— START —

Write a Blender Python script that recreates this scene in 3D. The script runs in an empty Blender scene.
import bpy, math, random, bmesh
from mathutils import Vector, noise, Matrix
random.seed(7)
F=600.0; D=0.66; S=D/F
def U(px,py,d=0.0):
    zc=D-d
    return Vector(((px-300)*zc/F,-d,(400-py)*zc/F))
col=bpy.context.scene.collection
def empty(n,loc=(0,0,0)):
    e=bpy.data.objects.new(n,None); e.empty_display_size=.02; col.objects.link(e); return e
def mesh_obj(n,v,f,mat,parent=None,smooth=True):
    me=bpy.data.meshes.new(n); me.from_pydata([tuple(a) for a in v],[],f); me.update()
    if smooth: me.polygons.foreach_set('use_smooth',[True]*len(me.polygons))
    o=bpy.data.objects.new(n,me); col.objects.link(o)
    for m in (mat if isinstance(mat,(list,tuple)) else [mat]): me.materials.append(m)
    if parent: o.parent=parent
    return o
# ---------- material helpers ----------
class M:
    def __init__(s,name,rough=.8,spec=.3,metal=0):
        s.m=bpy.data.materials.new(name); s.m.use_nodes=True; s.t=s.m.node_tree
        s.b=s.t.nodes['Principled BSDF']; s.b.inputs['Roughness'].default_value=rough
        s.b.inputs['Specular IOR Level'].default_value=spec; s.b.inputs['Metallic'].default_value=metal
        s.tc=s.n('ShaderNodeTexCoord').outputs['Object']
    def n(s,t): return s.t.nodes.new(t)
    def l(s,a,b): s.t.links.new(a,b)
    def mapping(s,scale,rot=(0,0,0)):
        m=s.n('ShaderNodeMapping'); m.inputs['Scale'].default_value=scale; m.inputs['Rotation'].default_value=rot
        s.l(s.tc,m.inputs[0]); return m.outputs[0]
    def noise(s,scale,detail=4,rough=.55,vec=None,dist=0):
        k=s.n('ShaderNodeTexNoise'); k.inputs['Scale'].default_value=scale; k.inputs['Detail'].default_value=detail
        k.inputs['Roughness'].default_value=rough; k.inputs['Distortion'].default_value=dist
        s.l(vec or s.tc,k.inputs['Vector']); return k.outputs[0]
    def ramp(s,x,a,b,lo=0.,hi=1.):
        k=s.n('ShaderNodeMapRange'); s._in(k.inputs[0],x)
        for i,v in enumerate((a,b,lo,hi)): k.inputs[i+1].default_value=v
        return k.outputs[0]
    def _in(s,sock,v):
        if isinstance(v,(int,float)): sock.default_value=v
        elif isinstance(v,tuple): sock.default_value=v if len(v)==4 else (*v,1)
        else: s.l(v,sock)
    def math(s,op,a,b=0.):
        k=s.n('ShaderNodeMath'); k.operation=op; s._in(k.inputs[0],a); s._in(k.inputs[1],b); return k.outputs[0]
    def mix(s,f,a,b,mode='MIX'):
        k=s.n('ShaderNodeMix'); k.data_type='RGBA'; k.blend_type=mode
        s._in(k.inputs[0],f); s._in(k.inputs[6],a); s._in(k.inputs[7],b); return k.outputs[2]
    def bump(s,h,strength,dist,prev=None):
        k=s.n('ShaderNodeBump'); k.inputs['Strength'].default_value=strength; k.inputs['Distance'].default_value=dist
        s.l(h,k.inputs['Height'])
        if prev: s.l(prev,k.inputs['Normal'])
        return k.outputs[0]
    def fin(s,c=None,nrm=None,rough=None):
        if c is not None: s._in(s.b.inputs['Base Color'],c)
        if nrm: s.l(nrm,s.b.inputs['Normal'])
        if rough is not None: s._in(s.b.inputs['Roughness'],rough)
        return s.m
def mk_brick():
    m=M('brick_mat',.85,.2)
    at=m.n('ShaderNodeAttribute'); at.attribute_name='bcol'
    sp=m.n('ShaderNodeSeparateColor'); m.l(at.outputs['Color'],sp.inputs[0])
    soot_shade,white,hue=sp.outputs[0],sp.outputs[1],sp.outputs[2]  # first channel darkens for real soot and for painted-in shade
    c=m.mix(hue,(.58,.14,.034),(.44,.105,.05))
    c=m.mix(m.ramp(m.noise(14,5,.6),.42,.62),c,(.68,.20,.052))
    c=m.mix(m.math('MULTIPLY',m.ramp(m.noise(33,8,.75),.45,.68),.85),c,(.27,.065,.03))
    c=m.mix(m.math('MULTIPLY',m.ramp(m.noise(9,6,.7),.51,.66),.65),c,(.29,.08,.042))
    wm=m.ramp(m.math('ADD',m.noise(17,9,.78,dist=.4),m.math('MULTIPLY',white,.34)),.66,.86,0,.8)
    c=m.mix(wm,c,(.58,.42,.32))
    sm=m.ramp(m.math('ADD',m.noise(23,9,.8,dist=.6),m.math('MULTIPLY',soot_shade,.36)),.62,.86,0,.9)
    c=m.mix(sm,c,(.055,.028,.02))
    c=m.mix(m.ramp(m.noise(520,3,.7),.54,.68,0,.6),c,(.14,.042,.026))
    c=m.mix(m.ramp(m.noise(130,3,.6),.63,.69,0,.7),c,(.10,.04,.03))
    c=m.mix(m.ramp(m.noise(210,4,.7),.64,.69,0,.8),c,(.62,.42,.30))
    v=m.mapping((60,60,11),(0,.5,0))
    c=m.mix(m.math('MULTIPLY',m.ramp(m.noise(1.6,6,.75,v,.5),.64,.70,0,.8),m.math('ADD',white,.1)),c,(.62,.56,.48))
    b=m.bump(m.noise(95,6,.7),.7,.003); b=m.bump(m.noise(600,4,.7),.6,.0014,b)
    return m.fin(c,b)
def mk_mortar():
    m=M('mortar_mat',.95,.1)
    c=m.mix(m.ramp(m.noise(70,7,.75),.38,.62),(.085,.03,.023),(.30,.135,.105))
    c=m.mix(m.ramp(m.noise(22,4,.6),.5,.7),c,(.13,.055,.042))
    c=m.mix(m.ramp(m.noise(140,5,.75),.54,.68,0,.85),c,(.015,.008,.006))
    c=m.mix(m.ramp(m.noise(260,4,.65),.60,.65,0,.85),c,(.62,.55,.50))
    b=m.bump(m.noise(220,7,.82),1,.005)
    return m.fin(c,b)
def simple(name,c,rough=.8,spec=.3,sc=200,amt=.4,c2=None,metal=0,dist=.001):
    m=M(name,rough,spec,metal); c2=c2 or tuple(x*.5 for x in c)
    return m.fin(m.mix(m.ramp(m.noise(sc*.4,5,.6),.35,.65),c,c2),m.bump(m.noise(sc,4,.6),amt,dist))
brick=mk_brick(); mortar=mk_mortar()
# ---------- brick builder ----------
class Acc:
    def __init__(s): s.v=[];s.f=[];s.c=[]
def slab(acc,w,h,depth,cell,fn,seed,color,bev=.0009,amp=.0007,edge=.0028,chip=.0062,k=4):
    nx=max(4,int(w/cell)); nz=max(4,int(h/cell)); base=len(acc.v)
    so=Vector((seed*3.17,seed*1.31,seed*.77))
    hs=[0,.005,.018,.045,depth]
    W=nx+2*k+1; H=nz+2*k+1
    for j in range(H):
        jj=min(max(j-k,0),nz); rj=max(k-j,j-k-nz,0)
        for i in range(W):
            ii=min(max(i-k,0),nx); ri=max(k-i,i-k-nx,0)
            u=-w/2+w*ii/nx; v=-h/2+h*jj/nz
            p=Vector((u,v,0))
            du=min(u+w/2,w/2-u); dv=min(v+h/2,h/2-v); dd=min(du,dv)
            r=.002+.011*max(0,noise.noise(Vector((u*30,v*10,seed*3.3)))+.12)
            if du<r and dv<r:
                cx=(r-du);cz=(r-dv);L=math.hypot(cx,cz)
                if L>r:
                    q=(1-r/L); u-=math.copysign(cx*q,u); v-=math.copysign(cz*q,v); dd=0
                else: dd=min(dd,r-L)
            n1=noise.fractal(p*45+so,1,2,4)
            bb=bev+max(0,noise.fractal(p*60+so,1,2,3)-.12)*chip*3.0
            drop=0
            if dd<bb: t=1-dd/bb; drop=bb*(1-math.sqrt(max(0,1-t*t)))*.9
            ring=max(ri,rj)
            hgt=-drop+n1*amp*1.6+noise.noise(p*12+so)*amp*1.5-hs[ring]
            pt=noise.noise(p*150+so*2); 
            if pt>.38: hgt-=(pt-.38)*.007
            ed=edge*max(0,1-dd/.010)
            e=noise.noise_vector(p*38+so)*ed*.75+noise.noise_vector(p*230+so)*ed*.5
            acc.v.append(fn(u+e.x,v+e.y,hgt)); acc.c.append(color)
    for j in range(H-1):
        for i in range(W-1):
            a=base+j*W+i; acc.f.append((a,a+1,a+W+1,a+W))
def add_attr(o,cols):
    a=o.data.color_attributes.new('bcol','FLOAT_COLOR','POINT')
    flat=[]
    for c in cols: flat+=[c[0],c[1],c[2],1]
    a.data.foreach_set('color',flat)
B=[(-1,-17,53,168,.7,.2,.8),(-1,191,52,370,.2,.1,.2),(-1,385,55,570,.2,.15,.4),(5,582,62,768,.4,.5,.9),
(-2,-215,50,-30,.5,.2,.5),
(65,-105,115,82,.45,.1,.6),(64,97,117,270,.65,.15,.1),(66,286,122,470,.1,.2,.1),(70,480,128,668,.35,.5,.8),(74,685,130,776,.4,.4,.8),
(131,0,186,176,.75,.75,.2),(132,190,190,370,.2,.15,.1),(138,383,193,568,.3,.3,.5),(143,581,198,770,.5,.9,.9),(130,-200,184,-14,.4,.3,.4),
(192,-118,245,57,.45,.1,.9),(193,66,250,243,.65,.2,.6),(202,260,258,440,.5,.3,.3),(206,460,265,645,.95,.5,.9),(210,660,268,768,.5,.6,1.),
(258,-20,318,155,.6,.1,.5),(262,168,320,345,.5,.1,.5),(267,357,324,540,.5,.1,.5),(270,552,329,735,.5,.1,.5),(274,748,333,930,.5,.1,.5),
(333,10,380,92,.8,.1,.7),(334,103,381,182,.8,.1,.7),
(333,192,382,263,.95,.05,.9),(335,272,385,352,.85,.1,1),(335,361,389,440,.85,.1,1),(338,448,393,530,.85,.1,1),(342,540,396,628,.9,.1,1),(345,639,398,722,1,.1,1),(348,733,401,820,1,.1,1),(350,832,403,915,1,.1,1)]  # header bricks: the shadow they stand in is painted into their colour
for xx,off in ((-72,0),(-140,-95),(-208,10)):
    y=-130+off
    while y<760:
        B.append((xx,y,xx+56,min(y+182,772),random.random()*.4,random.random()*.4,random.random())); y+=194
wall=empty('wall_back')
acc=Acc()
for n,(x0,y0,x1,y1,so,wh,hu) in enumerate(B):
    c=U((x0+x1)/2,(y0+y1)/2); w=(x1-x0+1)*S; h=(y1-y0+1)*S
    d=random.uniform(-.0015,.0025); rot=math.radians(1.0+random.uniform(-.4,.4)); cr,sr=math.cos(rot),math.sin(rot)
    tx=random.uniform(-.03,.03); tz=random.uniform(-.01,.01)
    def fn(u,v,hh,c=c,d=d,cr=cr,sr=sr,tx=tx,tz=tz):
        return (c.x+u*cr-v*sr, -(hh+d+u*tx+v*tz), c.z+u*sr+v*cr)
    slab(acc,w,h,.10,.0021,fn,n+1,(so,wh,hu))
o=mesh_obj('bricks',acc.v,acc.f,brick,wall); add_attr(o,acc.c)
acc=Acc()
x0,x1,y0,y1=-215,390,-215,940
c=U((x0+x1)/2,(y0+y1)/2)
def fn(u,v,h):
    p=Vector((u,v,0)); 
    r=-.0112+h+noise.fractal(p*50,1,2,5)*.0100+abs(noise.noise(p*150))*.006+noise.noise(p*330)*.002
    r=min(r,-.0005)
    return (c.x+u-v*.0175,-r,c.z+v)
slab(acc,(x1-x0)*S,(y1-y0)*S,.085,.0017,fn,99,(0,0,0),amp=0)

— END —

» **BRIEF**
From the line with "slab(acc,w,h,.10,.0021,fn,n+1,(so,wh,hu))" to the last line of the material, give every line again exactly, and only those lines.

» **THE OUTPUT**
    slab(acc,w,h,.10,.0021,fn,n+1,(so,wh,hu))
o=mesh_obj('bricks',acc.v,acc.f,brick,wall); add_attr(o,acc.c)
acc=Acc()
x0,x1,y0,y1=-215,390,-215,940
c=U((x0+x1)/2,(y0+y1)/2)
def fn(u,v,h):
    p=Vector((u,v,0)); 
    r=-.0112+h+noise.fractal(p*50,1,2,5)*.0100+abs(noise.noise(p*150))*.006+noise.noise(p*330)*.002
    r=min(r,-.0005)
    return (c.x+u-v*.0175,-r,c.z+v)
slab(acc,(x1-x0)*S,(y1-y0)*S,.085,.0017,fn,99,(0,0,0),amp=0)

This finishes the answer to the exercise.